KOCH  |  1934-35  |  Czech  :

 

KOCH  |  1934-35  |  Czech  :

The Koch motorcycle of 1934 and 1935 was the final chapter in one of the more distinguished engineering careers in the history of Central European motorcycle design, and the machines themselves represented a direct continuation of work that had already produced some of the most technically advanced motorcycles built in Czechoslovakia.

Jaroslav František Koch was a talented Czechoslovakian designer who, in an era in which such engines were uncommon, believed in the potential of overhead camshaft engines. Koch’s first motorcycle was named the JFK, built in 1923 with a 350cc OHC engine in which the crankshaft ran longitudinally. In 1926 he was recruited by BD, the Breitfeld-Daněk company, for whom he designed a double overhead camshaft 500cc engine with a technique then without precedent. In 1928 the first Praga BD 500 rolled out of the Breitfeld-Daněk factory in Prague. It was an advanced four-stroke single-cylinder unit construction double overhead camshaft model designed by Koch. Koch himself rode the machine from Rome to Prague, covering 1,480 kilometres in 35 hours and 40 minutes, setting a new endurance record. In 1929 Praga merged with ČKD, one of Czechoslovakia’s largest engineering companies, and the BD motorcycle was re-branded under the Praga marque. In 1932 Praga added a second model, the BC, which had a single overhead camshaft engine of 350cc, shaft drive and a pressed steel frame.

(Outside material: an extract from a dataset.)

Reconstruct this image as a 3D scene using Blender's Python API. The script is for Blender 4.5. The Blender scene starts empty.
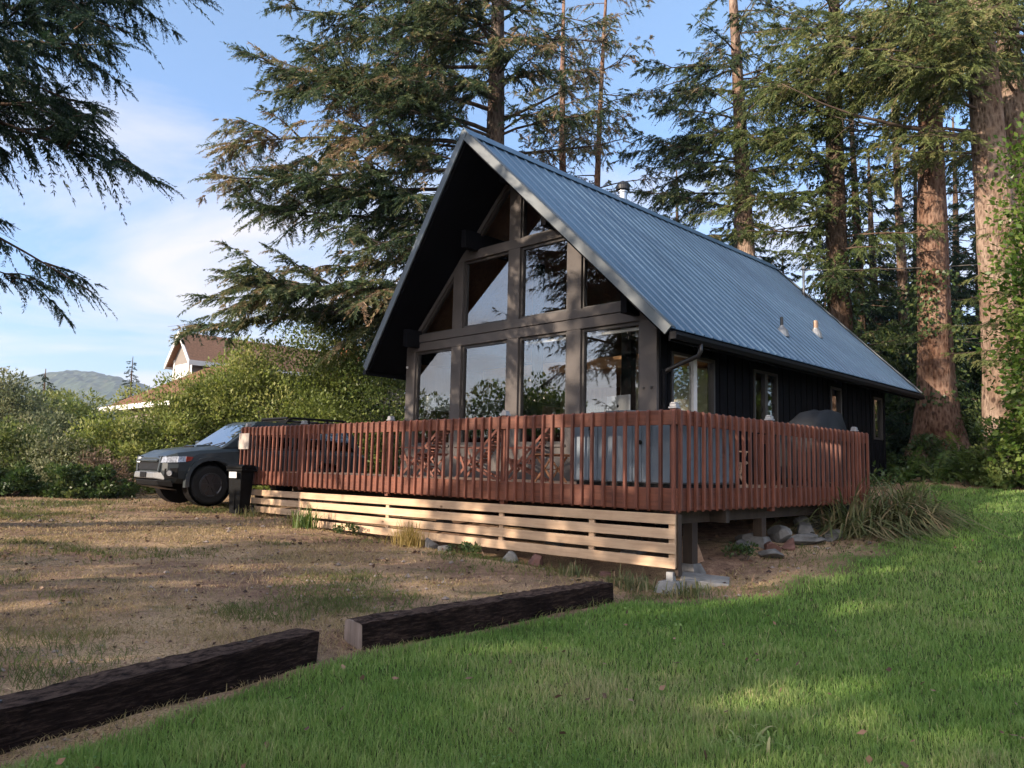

Praga ended production of both motorcycle models in 1933. When Praga ceased motorcycle production the chief designer, J.F. Koch, established a factory building limited numbers of advanced OHC machines. Koch returned to developing his own machines and produced a four-speed 350cc OHC motorcycle under the Koch brand based on the Praga 350cc OHC cardan model. In 1935 he accepted an offer to join CZ.

The Koch motorcycle of 1934 and 1935 was therefore a machine of genuine technical substance, not a speculative venture by an unknown assembler but the work of the engineer who had designed the most advanced Czech motorcycles of the preceding decade. The OHC engine and shaft drive configuration it carried forward from the Praga BC placed it well beyond the technical level of most small-batch production at the time. That production was limited in numbers and lasted only two years reflects the commercial reality facing any independent manufacturer attempting to sustain a sophisticated machine through hand-built production in the mid-1930s, in a market where the established factories had decisive advantages of scale and distribution. Koch’s decision in 1935 to accept the CZ offer was the practical resolution of that situation, and it brought his considerable engineering talent into the service of a manufacturer with the resources to use it at greater scale. The Koch marque, like the JFK before it, was a vehicle for one man’s engineering convictions in the years between institutional appointments.